State lawmakers agreed for the first time in 2006 to provide money to county public-defense programs at the trial level, and they boosted funding last year to $6.5 million a year. That's a fraction of the $87 million a year paid by counties.

The extra money and a pilot program that started in 2006 in Thurston County and other jurisdictions improved the quality of defense, Moore said. One Thurston County judge said the pilot program that funds District Court in Olympia "made the biggest difference in the courtroom he's seen in 25 years," Moore said.

The national movement to ensure legal defense to the indigent got its impetus in 1963 when the U.S. Supreme Court ruled in the case of a destitute Florida man, Clarence Earl Gideon, convicted of a break-in without having talked to a lawyer, according to the Office of Public Defense.

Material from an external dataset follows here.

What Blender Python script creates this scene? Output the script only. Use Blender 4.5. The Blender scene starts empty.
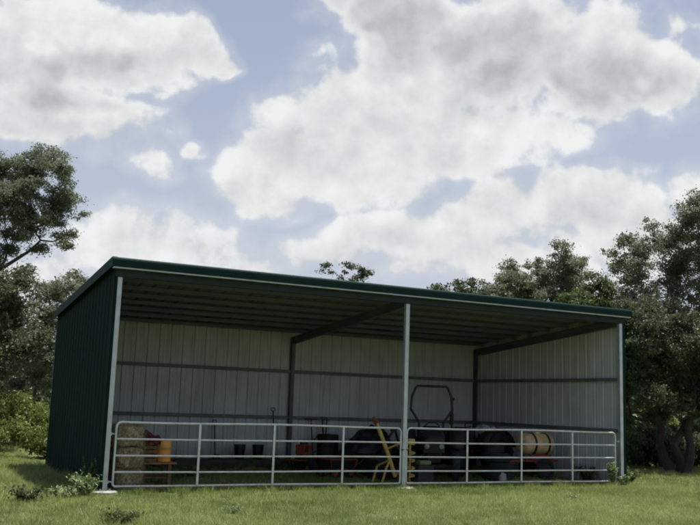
import bpy, math, random
import numpy as np
from mathutils import Vector, Matrix

R = math.radians
rng = np.random.default_rng(7)
random.seed(7)
scene = bpy.context.scene
COL = scene.collection

# ------------------------------------------------------------------ helpers
class MB:
    """collects geometry of one mesh"""
    def __init__(s):
        s.v = []; s.f = []; s.m = []; s.mi = 0
    def add(s, vs, fs):
        n = len(s.v)
        s.v += [tuple(p) for p in vs]
        s.f += [tuple(i + n for i in f) for f in fs]
        s.m += [s.mi] * len(fs)
        return s
    def box(s, lo, hi, rot=None, about=None):
        x0, y0, z0 = lo; x1, y1, z1 = hi
        vs = [Vector(p) for p in ((x0,y0,z0),(x1,y0,z0),(x1,y1,z0),(x0,y1,z0),(x0,y0,z1),(x1,y0,z1),(x1,y1,z1),(x0,y1,z1))]
        if rot is not None:
            c = Vector(about) if about is not None else Vector(((x0+x1)/2, (y0+y1)/2, (z0+z1)/2))
            vs = [rot @ (p - c) + c for p in vs]
        return s.add(vs, [(3,2,1,0),(4,5,6,7),(0,1,5,4),(1,2,6,5),(2,3,7,6),(3,0,4,7)])
    def bar(s, a, b, w, h=None, up=(0,0,1)):
        h = h or w
        a = Vector(a); b = Vector(b); d = (b - a).normalized(); u = Vector(up)
        if abs(d.dot(u)) > .95: u = Vector((1, 0, 0))
        x = d.cross(u).normalized(); y = x.cross(d).normalized()
        vs = []
        for p in (a, b):
            for i, j in ((-1,-1),(1,-1),(1,1),(-1,1)):
                vs.append(p + x * (w/2*i) + y * (h/2*j))
        return s.add(vs, [(0,1,2,3),(7,6,5,4),(0,4,5,1),(1,5,6,2),(2,6,7,3),(3,7,4,0)])
    def tube(s, pts, r, sides=10, closed=False, cap=True):
        pts = [Vector(p) for p in pts]; n = len(pts)
        rs = [r] * n if not hasattr(r, '__len__') else list(r)
        ref = Vector((0.13, 0.21, 1)).normalized()
        vs = []; 
        for i, p in enumerate(pts):
            if closed: t = pts[(i+1) % n] - pts[i-1]
            else: t = pts[min(i+1, n-1)] - pts[max(i-1, 0)]
            t.normalize()
            rr = ref if abs(t.dot(ref)) < .93 else Vector((1, .1, 0))
            if i: x = (x - t * x.dot(t)); x = x.normalized() if x.length > 1e-4 else t.cross(rr).normalized()
            else: x = t.cross(rr).normalized()
            y = t.cross(x)
            for k in range(sides):
                a = 2*math.pi*k/sides
                vs.append(p + (x*math.cos(a) + y*math.sin(a)) * rs[i])
        fs = []
        m = n if closed else n-1
        for i in range(m):
            j = (i+1) % n
            for k in range(sides):
                l = (k+1) % sides
                fs.append((i*sides+k, i*sides+l, j*sides+l, j*sides+k))
        if cap and not closed:
            fs.append(tuple(range(sides))[::-1]); fs.append(tuple((n-1)*sides+k for k in range(sides)))
        return s.add(vs, fs)
    def lathe(s, prof, c=(0,0,0), axis='z', sides=28, cap=True):
        """prof: list of (radius, height along axis)"""
        vs = []
        for r, h in prof:
            for k in range(sides):
                a = 2*math.pi*k/sides
                p = (r*math.cos(a), r*math.sin(a), h)
                if axis == 'x': p = (p[2], p[0], p[1])
                elif axis == 'y': p = (p[0], p[2], p[1])
                vs.append((p[0]+c[0], p[1]+c[1], p[2]+c[2]))
        fs = []
        for i in range(len(prof)-1):
            for k in range(sides):
                l = (k+1) % sides
                fs.append((i*sides+k, i*sides+l, (i+1)*sides+l, (i+1)*sides+k))
        if cap:
            fs.append(tuple(range(sides))[::-1]); fs.append(tuple((len(prof)-1)*sides+k for k in range(sides)))
        return s.add(vs, fs)
    def build(s, name, mat, parent=None, smooth=False, bevel=0):
        me = bpy.data.meshes.new(name)
        me.from_pydata(s.v, [], s.f)
        mats = mat if isinstance(mat, (list, tuple)) else [mat]
        for m in mats: me.materials.append(m)
        if len(mats) > 1: me.polygons.foreach_set('material_index', s.m)
        me.update()
        if smooth:
            me.polygons.foreach_set('use_smooth', [True]*len(me.polygons))
            if hasattr(me, 'set_sharp_from_angle'): me.set_sharp_from_angle(angle=R(38))
        o = bpy.data.objects.new(name, me); COL.objects.link(o)
        if parent is not None: o.parent = parent
        if bevel:
            b = o.modifiers.new('Bevel', 'BEVEL'); b.width = bevel; b.segments = 2; b.limit_method = 'ANGLE'
        return o

def fast_mesh(name, verts, nper, mat, parent=None, tone=None):
    """verts (N*nper,3): N separate faces of nper corners"""
    n = len(verts) // nper
    me = bpy.data.meshes.new(name)
    me.vertices.add(n*nper); me.vertices.foreach_set('co', np.asarray(verts, np.float32).ravel())
    me.loops.add(n*nper); me.loops.foreach_set('vertex_index', np.arange(n*nper, dtype=np.int32))
    me.polygons.add(n); me.polygons.foreach_set('loop_start', np.arange(0, n*nper, nper, dtype=np.int32))
    me.polygons.foreach_set('loop_total', np.full(n, nper, np.int32))
    me.materials.append(mat)
    if tone is not None:
        at = me.attributes.new('tone', 'FLOAT', 'FACE'); at.data.foreach_set('value', np.asarray(tone, np.float32))
    me.update(); me.validate()
    o = bpy.data.objects.new(name, me); COL.objects.link(o)
    if parent is not None: o.parent = parent
    return o

def thing(name, label, cat, loc=(0,0,0), rz=0, group=None):
    o = bpy.data.objects.new(name, None); COL.objects.link(o)
    o.empty_display_size = .2
    o.location = loc; o.rotation_euler = (0, 0, rz)
    return tag(o, label, cat, group)
def tag(o, label, cat, group=None):
    o['label'] = label; o['category'] = cat
    if group: o['group'] = group
    return o

def mat(name, col=(.5,.5,.5), rough=.6, metal=0, var=0, scale=6, bump=0, bscale=60, spec=.5, col2=None, detail=6, coord='Object', rvar=0):
    m = bpy.data.materials.new(name); m.use_nodes = True
    nt = m.node_tree; N = nt.nodes; L = nt.links
    b = N['Principled BSDF']
    b.inputs['Roughness'].default_value = rough; b.inputs['Metallic'].default_value = metal
    b.inputs['Specular IOR Level'].default_value = spec
    b.inputs['Base Color'].default_value = (*col, 1)
    tc = N.new('ShaderNodeTexCoord')
    if var or col2:
        nz = N.new('ShaderNodeTexNoise'); nz.inputs['Scale'].default_value = scale; nz.inputs['Detail'].default_value = detail
        nz.inputs['Roughness'].default_value = .62
        L.new(tc.outputs[coord], nz.inputs['Vector'])
        cr = N.new('ShaderNodeValToRGB'); cr.color_ramp.elements[0].position = .32; cr.color_ramp.elements[1].position = .68
        c2 = col2 or tuple(min(1, c*(1+var)) for c in col); c1 = col if col2 else tuple(c*(1-var) for c in col)
        cr.color_ramp.elements[0].color = (*c1, 1); cr.color_ramp.elements[1].color = (*c2, 1)
        L.new(nz.outputs['Fac'], cr.inputs['Fac']); L.new(cr.outputs['Color'], b.inputs['Base Color'])
        if rvar:
            mr = N.new('ShaderNodeMapRange'); mr.inputs['To Min'].default_value = rough-rvar; mr.inputs['To Max'].default_value = rough+rvar
            L.new(nz.outputs['Fac'], mr.inputs['Value']); L.new(mr.outputs['Result'], b.inputs['Roughness'])
    if bump:
        n2 = N.new('ShaderNodeTexNoise'); n2.inputs['Scale'].default_value = bscale; n2.inputs['Detail'].default_value = 4
        L.new(tc.outputs[coord], n2.inputs['Vector'])
        bp = N.new('ShaderNodeBump'); bp.inputs['Strength'].default_value = bump; bp.inputs['Distance'].default_value = .02
        L.new(n2.outputs['Fac'], bp.inputs['Height']); L.new(bp.outputs['Normal'], b.inputs['Normal'])
    return m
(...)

The decision ensured legal defense to all citizens accused of felonies, and some want Washington to meet a goal of adequate defense before the 50th anniversary of the Gideon decision in 2013.

Boruchowitz said Washington has lagged other states in moving to state financing for the ­public-defense system. But he said better state funding is only one solution.

Another is to divert cases out of the criminal justice system, which Boruchowitz said King County has done with many driving-while-license-suspended cases. That reduced demand on county jail space and ate up less court time, thus freeing other local money for defenders, he said.

Sally Harrison, director of the Office of Assigned Counsel in Thurston County, said Thurston County has a similar adult criminal-diversion program run by the private Friendship Diversion Services. It was set up in the 1980s by former Prosecutor Patrick Sutherland, allowing charges to be dismissed for nonviolent crimes such as forgery and theft if defendants make restitution and do community service.

Harrison's office, which received $234,631 in state funding in December, has grown from 10 staff members to 24 in three years and now provides legal assistance to destitute adults accused of misdemeanors, she said.

For years, Thurston County failed to ensure representation at preliminary appearances for adult misdemeanor cases, but it has always provided representation for juveniles and adults accused of felonies, Harrison said.

The public defender report does not identify counties that fail to meet the constitutional needs of the accused, but separate information provided by the Office of Public Defense to the Legislature lists 17 counties failing to serve juveniles at initial appearances in court.

Thurston and Mason counties are not on the list, but Grays Harbor County is.